TRW is a $14.4 billion supplier dedicated to airbags, seatbelts, brakes and other safety technologies, which is precisely why the Livonia, MI-based company takes a dim view of drivers who use cell phones or send text messages while they are behind the wheel.
So even though many of its customers are trying to develop safe ways for drivers to stay connected, a top executive at TRW says he’d rather see the industry discouraging these driver behaviors altogether because they are proven to cause accidents.
“Our intention is to keep all these things outside the car, at least on our side,” Alois Seewald, TRW’s global director-research and development, tells WardsAuto during a media event dedicated to safety technologies at the supplier’s test track here.
Instead, Seewald supports automatic emergency braking, lane-departure warning and other technologies designed to “take stress away from the driver in today’s traffic situations and not overload him with emails and all these things.

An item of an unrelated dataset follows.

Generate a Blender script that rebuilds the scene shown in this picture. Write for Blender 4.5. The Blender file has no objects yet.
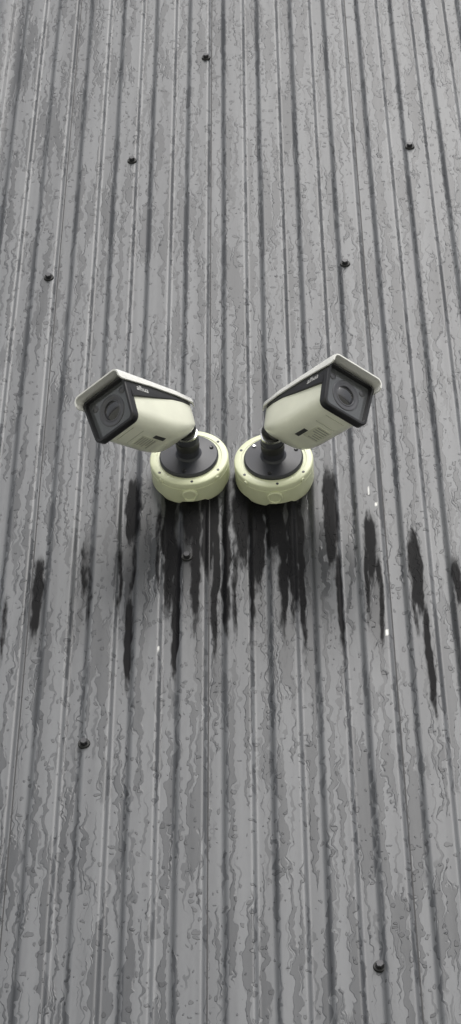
import bpy, bmesh, math, random
from mathutils import Vector, Matrix, noise
random.seed(4)
S=bpy.context.scene
S.view_settings.view_transform='Standard'
S.view_settings.look='None'
S.view_settings.exposure=0

# ---------------------------------------------------------------- helpers
def new_mat(name):
    m=bpy.data.materials.new(name); m.use_nodes=True
    return m, m.node_tree, m.node_tree.nodes['Principled BSDF']
class NT:
    def __init__(s,nt): s.nt=nt
    def set(s,sock,v):
        if isinstance(v,bpy.types.NodeSocket): s.nt.links.new(v,sock)
        else: sock.default_value=v
    def math(s,op,a,b=0.0,c=0.0,clamp=False):
        n=s.nt.nodes.new('ShaderNodeMath'); n.operation=op; n.use_clamp=clamp
        s.set(n.inputs[0],a); s.set(n.inputs[1],b); s.set(n.inputs[2],c)
        return n.outputs[0]
    def noise(s,vec,scale=1,detail=2,rough=.5,dist=0):
        n=s.nt.nodes.new('ShaderNodeTexNoise')
        s.set(n.inputs['Vector'],vec); n.inputs['Scale'].default_value=scale
        n.inputs['Detail'].default_value=detail; n.inputs['Roughness'].default_value=rough
        n.inputs['Distortion'].default_value=dist
        return n.outputs['Fac']
    def noise2(s,x,z,detail=2,rough=.5,dist=0):
        n=s.nt.nodes.new('ShaderNodeTexNoise'); n.noise_dimensions='2D'
        s.set(n.inputs['Vector'],s.comb(x,z,0)); n.inputs['Scale'].default_value=1
        n.inputs['Detail'].default_value=detail; n.inputs['Roughness'].default_value=rough
        n.inputs['Distortion'].default_value=dist
        return n.outputs['Fac']
    def comb(s,x,y,z):
        n=s.nt.nodes.new('ShaderNodeCombineXYZ'); s.set(n.inputs[0],x); s.set(n.inputs[1],y); s.set(n.inputs[2],z)
        return n.outputs[0]
    def smooth(s,v,a,b,lo=0.0,hi=1.0):
        n=s.nt.nodes.new('ShaderNodeMapRange'); n.interpolation_type='SMOOTHSTEP'
        s.set(n.inputs[0],v); s.set(n.inputs[1],a); s.set(n.inputs[2],b); s.set(n.inputs[3],lo); s.set(n.inputs[4],hi)
        return n.outputs[0]
    def mix(s,f,a,b):
        n=s.nt.nodes.new('ShaderNodeMix'); n.data_type='RGBA'
        s.set(n.inputs[0],f)
        for i,v in ((6,a),(7,b)):
            if isinstance(v,bpy.types.NodeSocket): s.nt.links.new(v,n.inputs[i])
            else: n.inputs[i].default_value=(*v,1) if len(v)==3 else v
        return n.outputs[2]
    def voro2(s,x,z):
        n=s.nt.nodes.new('ShaderNodeTexVoronoi'); n.voronoi_dimensions='2D'
        s.set(n.inputs['Vector'],s.comb(x,z,0)); n.inputs['Scale'].default_value=1
        return n
    def bump(s,h,strength,dist,normal=None):
        n=s.nt.nodes.new('ShaderNodeBump'); s.set(n.inputs['Height'],h)
        n.inputs['Strength'].default_value=strength; n.inputs['Distance'].default_value=dist
        if normal is not None: s.nt.links.new(normal,n.inputs['Normal'])
        return n.outputs[0]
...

These are some kind of poison for the driver. This will not help.”
While many suppliers are developing their own methods of offering consumers various means of staying connected while driving, Seewald says TRW will not be one of them.
“TRW stands for safety. We don’t (produce) mobile phones; we don’t make things for distraction. This is not our business. For us, it should be the intention to add as much safety to our products as possible.”
The European Union agrees with this goal. Fatal car accidents in Europe fell from 59,000 in 1995 to 34,000 in 2009. The EU’s target is to cut that figure in half, and it is working on mandates for a number of safety technologies, including electronic stability control, a TRW staple, for all new vehicles in 2013.